- Instruction
Reproduce all of the data that follows, character for character.

--- Start Stored data ---

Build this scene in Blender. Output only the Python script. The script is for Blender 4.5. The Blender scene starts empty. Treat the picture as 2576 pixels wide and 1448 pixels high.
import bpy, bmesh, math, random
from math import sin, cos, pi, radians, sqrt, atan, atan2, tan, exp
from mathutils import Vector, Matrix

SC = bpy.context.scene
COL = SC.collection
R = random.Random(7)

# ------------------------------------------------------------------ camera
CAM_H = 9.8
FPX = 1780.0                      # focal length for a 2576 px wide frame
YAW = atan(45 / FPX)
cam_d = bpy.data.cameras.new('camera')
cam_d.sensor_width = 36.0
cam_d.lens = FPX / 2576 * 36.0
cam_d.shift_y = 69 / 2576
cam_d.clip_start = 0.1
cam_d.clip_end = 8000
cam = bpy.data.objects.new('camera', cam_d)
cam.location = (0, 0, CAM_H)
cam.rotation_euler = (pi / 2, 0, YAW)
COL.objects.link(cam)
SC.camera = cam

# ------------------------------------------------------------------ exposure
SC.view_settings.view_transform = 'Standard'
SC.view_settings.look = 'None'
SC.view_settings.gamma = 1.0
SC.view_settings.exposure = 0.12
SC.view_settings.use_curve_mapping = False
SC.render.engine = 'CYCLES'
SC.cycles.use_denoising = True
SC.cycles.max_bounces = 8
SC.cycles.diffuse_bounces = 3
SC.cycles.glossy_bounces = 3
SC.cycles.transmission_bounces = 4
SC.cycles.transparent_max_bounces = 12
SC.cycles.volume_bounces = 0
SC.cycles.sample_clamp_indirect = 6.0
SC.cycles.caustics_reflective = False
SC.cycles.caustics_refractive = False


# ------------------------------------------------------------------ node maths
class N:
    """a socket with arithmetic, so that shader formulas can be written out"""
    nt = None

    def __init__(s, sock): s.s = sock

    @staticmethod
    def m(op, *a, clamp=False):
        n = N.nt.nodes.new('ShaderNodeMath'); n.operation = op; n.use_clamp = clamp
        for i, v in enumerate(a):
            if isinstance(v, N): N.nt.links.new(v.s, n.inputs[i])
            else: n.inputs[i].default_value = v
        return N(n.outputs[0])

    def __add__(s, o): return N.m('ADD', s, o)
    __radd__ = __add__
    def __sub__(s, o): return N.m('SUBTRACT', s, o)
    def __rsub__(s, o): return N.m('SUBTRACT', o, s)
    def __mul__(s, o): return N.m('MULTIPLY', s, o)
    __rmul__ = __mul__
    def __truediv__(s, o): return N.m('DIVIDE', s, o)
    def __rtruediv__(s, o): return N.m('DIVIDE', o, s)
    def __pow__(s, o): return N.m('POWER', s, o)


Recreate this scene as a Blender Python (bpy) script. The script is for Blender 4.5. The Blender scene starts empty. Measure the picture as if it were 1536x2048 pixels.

--- End Stored data ---

- Final answer
Build this scene in Blender. Output only the Python script. The script is for Blender 4.5. The Blender scene starts empty. Treat the picture as 2576 pixels wide and 1448 pixels high.
import bpy, bmesh, math, random
from math import sin, cos, pi, radians, sqrt, atan, atan2, tan, exp
from mathutils import Vector, Matrix

SC = bpy.context.scene
COL = SC.collection
R = random.Random(7)

# ------------------------------------------------------------------ camera
CAM_H = 9.8
FPX = 1780.0                      # focal length for a 2576 px wide frame
YAW = atan(45 / FPX)
cam_d = bpy.data.cameras.new('camera')
cam_d.sensor_width = 36.0
cam_d.lens = FPX / 2576 * 36.0
cam_d.shift_y = 69 / 2576
cam_d.clip_start = 0.1
cam_d.clip_end = 8000
cam = bpy.data.objects.new('camera', cam_d)
cam.location = (0, 0, CAM_H)
cam.rotation_euler = (pi / 2, 0, YAW)
COL.objects.link(cam)
SC.camera = cam

# ------------------------------------------------------------------ exposure
SC.view_settings.view_transform = 'Standard'
SC.view_settings.look = 'None'
SC.view_settings.gamma = 1.0
SC.view_settings.exposure = 0.12
SC.view_settings.use_curve_mapping = False
SC.render.engine = 'CYCLES'
SC.cycles.use_denoising = True
SC.cycles.max_bounces = 8
SC.cycles.diffuse_bounces = 3
SC.cycles.glossy_bounces = 3
SC.cycles.transmission_bounces = 4
SC.cycles.transparent_max_bounces = 12
SC.cycles.volume_bounces = 0
SC.cycles.sample_clamp_indirect = 6.0
SC.cycles.caustics_reflective = False
SC.cycles.caustics_refractive = False


# ------------------------------------------------------------------ node maths
class N:
    """a socket with arithmetic, so that shader formulas can be written out"""
    nt = None

    def __init__(s, sock): s.s = sock

    @staticmethod
    def m(op, *a, clamp=False):
        n = N.nt.nodes.new('ShaderNodeMath'); n.operation = op; n.use_clamp = clamp
        for i, v in enumerate(a):
            if isinstance(v, N): N.nt.links.new(v.s, n.inputs[i])
            else: n.inputs[i].default_value = v
        return N(n.outputs[0])

    def __add__(s, o): return N.m('ADD', s, o)
    __radd__ = __add__
    def __sub__(s, o): return N.m('SUBTRACT', s, o)
    def __rsub__(s, o): return N.m('SUBTRACT', o, s)
    def __mul__(s, o): return N.m('MULTIPLY', s, o)
    __rmul__ = __mul__
    def __truediv__(s, o): return N.m('DIVIDE', s, o)
    def __rtruediv__(s, o): return N.m('DIVIDE', o, s)
    def __pow__(s, o): return N.m('POWER', s, o)


Recreate this scene as a Blender Python (bpy) script. The script is for Blender 4.5. The Blender scene starts empty. Measure the picture as if it were 1536x2048 pixels.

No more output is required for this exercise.